Locate every line that holds the string "seam" and copy it.
— begin —
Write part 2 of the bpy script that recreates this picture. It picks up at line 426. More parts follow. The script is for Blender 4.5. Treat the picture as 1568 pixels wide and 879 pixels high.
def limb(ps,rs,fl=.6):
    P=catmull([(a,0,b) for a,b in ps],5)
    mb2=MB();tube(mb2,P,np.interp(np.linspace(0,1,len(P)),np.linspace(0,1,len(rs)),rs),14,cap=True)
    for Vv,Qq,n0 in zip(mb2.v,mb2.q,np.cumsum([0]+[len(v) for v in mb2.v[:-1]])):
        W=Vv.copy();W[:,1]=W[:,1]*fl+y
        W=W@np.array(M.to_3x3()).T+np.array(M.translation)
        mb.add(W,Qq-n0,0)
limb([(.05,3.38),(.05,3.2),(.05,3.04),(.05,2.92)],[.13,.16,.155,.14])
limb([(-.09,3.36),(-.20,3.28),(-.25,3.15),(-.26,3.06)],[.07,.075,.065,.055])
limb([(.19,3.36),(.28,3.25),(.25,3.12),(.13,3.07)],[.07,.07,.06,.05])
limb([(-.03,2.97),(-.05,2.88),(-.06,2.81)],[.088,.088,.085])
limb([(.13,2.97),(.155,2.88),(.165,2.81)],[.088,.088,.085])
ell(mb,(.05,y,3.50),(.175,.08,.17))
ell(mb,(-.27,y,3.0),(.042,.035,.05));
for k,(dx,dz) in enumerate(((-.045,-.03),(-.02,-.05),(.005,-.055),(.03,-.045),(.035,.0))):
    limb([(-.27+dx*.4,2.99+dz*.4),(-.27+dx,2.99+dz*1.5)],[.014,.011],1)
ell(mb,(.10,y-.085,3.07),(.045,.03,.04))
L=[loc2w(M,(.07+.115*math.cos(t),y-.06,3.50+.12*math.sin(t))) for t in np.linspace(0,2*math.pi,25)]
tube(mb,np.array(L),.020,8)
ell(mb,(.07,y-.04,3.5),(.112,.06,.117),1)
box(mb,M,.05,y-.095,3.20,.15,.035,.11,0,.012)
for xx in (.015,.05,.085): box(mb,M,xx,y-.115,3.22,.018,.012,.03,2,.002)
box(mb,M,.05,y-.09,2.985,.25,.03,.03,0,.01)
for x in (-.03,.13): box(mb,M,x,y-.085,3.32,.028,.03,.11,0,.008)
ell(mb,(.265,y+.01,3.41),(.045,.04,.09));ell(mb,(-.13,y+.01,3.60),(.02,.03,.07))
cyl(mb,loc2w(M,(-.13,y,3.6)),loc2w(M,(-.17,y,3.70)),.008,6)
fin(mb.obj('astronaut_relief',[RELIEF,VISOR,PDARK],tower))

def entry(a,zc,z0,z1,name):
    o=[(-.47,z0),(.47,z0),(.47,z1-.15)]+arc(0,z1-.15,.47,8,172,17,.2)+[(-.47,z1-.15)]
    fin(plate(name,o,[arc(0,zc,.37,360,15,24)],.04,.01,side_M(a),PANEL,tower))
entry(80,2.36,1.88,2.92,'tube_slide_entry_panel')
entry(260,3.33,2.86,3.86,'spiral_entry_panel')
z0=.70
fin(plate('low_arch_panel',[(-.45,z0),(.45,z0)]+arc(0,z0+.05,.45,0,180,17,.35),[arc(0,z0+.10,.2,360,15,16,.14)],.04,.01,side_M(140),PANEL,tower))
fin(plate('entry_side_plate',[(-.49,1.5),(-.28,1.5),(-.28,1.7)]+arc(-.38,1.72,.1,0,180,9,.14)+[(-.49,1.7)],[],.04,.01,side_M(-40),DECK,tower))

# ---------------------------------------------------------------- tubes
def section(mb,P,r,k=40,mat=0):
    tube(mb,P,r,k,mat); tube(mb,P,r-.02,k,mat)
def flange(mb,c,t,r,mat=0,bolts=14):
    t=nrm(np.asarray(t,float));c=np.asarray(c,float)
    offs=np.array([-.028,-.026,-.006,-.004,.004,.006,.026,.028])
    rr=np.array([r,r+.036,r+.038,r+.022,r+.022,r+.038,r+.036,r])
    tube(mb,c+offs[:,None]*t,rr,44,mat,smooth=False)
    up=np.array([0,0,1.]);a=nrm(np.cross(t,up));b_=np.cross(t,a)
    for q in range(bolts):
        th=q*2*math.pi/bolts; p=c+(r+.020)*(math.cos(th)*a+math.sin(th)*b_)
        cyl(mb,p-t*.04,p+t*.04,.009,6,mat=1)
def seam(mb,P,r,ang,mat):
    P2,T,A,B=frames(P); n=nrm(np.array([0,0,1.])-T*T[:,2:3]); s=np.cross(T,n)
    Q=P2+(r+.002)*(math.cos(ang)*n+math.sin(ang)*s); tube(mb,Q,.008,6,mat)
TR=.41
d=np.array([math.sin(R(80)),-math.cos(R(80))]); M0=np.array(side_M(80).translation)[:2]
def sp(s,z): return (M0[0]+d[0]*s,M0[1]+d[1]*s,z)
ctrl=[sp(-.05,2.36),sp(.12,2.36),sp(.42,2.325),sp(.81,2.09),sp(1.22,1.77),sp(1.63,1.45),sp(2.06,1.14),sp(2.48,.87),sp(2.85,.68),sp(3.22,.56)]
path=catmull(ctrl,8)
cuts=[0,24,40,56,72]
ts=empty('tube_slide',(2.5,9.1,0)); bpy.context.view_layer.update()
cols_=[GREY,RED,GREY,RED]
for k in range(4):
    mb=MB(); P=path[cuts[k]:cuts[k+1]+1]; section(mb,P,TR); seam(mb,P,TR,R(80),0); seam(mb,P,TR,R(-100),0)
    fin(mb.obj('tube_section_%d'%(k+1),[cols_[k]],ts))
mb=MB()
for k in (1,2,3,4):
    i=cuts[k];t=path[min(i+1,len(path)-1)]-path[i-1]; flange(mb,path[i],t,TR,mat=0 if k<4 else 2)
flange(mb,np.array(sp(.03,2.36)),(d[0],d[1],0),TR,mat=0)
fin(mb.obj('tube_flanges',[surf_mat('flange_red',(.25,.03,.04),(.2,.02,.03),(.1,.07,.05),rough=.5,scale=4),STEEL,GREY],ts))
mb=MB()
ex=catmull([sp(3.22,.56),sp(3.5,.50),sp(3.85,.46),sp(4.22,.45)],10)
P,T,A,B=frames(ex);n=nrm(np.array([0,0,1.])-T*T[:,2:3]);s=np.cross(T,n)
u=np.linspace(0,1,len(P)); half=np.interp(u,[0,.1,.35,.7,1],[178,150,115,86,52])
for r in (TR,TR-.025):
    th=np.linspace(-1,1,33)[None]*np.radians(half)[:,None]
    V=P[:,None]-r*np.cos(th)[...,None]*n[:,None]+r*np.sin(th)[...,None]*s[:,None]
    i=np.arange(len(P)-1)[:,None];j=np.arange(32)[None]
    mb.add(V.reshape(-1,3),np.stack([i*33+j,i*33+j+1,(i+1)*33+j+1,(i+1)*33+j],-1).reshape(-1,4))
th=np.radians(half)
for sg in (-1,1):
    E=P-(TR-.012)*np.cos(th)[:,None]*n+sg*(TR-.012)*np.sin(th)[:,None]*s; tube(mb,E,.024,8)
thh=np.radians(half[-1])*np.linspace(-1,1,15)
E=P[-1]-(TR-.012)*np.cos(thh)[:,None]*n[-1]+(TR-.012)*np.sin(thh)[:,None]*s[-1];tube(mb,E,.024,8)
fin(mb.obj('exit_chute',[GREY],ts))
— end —
— begin —
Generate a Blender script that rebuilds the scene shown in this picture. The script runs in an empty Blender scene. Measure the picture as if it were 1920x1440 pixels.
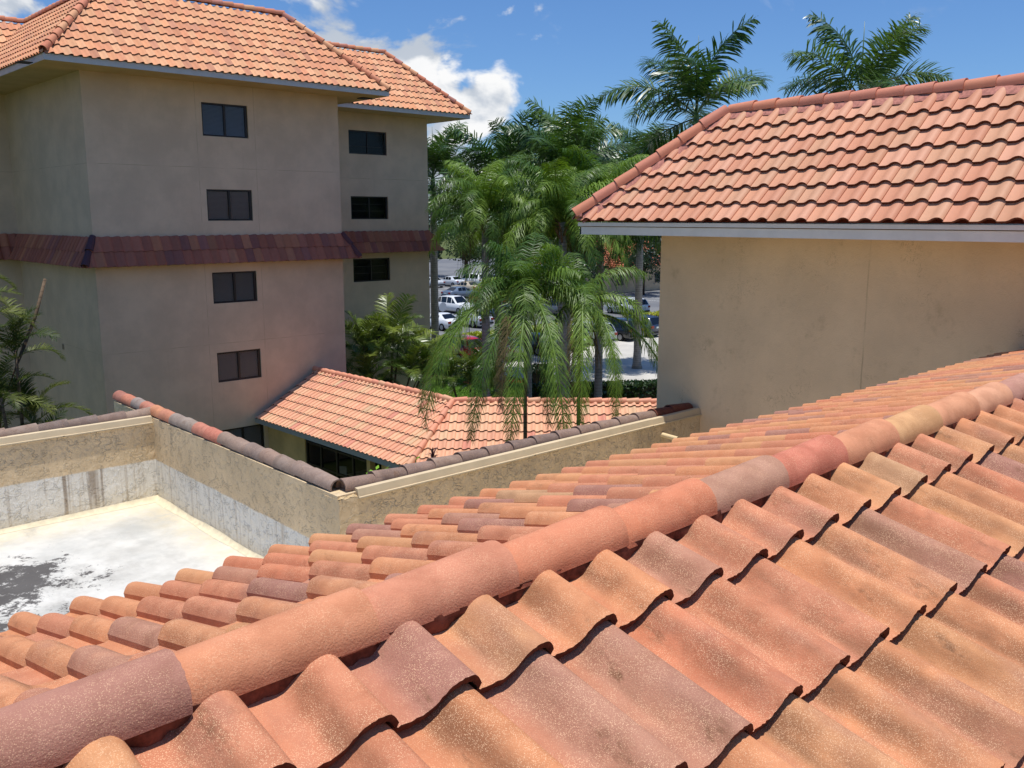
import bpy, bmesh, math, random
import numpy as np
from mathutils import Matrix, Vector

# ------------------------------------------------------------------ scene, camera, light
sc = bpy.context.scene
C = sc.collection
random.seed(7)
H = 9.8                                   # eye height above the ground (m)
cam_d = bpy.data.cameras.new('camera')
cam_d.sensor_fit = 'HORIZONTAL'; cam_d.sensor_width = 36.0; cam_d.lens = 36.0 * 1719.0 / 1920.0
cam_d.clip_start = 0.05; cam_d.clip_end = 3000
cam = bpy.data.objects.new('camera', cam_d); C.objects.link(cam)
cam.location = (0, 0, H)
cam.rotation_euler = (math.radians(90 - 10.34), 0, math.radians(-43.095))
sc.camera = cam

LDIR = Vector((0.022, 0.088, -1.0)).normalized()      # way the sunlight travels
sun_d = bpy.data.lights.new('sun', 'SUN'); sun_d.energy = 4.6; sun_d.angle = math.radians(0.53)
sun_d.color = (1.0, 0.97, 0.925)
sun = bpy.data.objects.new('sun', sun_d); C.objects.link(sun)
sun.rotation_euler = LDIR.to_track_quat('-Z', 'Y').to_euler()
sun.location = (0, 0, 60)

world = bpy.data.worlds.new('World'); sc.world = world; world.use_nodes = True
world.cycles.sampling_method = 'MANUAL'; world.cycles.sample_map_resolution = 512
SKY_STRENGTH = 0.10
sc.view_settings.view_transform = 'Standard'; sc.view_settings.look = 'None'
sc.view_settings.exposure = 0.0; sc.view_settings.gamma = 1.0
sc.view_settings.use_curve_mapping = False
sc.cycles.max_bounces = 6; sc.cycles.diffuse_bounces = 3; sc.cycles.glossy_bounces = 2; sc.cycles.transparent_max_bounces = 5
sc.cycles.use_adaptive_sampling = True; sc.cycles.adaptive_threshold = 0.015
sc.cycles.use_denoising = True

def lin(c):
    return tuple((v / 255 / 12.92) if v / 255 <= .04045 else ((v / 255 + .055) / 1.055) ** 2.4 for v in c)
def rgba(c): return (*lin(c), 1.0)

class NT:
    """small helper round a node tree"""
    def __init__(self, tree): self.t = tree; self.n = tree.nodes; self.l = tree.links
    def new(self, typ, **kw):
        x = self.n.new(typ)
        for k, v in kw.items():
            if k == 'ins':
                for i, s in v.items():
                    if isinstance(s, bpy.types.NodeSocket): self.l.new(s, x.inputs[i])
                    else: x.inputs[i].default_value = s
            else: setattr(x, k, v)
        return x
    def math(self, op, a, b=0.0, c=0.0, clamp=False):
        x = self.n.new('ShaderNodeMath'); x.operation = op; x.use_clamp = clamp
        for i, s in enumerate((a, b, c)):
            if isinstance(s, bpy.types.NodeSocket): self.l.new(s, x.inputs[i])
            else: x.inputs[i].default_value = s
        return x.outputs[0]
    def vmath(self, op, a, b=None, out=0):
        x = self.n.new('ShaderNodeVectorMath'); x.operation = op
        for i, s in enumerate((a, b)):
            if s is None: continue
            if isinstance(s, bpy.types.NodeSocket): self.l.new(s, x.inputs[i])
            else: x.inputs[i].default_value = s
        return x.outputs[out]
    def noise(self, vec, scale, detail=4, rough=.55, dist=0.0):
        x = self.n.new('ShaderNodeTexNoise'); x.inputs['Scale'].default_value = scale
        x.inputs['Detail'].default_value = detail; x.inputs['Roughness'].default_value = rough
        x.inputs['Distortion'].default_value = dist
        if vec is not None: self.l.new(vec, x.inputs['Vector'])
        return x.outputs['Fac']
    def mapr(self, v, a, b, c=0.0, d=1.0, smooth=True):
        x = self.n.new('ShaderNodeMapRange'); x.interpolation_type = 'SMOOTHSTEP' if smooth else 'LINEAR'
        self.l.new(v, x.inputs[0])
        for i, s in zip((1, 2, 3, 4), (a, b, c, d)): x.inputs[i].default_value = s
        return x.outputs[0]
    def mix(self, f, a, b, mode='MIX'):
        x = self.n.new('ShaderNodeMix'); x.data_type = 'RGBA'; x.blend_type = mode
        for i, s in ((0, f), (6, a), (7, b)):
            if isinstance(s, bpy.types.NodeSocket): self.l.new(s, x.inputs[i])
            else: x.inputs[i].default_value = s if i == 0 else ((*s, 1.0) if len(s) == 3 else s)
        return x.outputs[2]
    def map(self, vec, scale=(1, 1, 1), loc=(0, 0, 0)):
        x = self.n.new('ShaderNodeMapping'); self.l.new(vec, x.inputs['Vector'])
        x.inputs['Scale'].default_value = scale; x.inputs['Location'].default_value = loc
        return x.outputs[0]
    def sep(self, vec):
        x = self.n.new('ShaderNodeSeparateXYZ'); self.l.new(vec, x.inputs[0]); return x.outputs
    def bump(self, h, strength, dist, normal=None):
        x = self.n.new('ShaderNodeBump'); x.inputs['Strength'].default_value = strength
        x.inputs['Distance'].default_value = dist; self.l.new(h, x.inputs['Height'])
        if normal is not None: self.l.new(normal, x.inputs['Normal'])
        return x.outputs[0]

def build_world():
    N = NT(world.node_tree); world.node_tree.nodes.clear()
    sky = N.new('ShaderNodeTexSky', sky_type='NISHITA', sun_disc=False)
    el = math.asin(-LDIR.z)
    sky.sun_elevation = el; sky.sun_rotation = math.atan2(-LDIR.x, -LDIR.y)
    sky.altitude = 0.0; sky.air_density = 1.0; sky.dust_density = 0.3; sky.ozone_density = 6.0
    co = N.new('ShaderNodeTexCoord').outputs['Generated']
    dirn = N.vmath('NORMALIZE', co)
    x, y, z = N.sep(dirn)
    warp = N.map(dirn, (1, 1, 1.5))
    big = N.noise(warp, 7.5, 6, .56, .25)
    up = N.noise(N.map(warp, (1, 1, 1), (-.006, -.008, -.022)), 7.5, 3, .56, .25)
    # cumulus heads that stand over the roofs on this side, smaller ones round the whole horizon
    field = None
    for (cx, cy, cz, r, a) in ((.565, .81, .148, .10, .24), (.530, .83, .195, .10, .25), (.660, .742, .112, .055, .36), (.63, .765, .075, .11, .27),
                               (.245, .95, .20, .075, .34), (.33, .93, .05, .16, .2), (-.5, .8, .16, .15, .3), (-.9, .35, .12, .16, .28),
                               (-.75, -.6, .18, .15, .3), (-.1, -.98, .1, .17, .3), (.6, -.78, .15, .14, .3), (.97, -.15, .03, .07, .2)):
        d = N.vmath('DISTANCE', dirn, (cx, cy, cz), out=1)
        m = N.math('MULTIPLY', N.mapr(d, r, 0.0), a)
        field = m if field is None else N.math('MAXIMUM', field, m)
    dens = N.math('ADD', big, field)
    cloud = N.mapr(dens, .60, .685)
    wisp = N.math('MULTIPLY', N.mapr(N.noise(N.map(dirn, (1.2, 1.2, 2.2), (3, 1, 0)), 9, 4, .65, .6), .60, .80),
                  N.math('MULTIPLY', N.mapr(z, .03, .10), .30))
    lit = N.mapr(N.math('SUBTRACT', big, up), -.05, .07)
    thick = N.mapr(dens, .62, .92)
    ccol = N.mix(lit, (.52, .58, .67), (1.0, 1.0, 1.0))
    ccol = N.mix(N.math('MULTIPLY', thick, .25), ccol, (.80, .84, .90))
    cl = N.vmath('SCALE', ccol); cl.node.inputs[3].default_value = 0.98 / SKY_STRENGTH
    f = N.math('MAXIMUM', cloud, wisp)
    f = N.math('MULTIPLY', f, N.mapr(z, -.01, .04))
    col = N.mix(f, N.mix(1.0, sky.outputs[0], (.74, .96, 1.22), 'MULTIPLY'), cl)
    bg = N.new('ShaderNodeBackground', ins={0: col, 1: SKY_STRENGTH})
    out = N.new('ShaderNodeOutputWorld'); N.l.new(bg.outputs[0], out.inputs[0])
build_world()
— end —
(Exercise output)
def seam(mb,P,r,ang,mat):
    mb=MB(); P=path[cuts[k]:cuts[k+1]+1]; section(mb,P,TR); seam(mb,P,TR,R(80),0); seam(mb,P,TR,R(-100),0)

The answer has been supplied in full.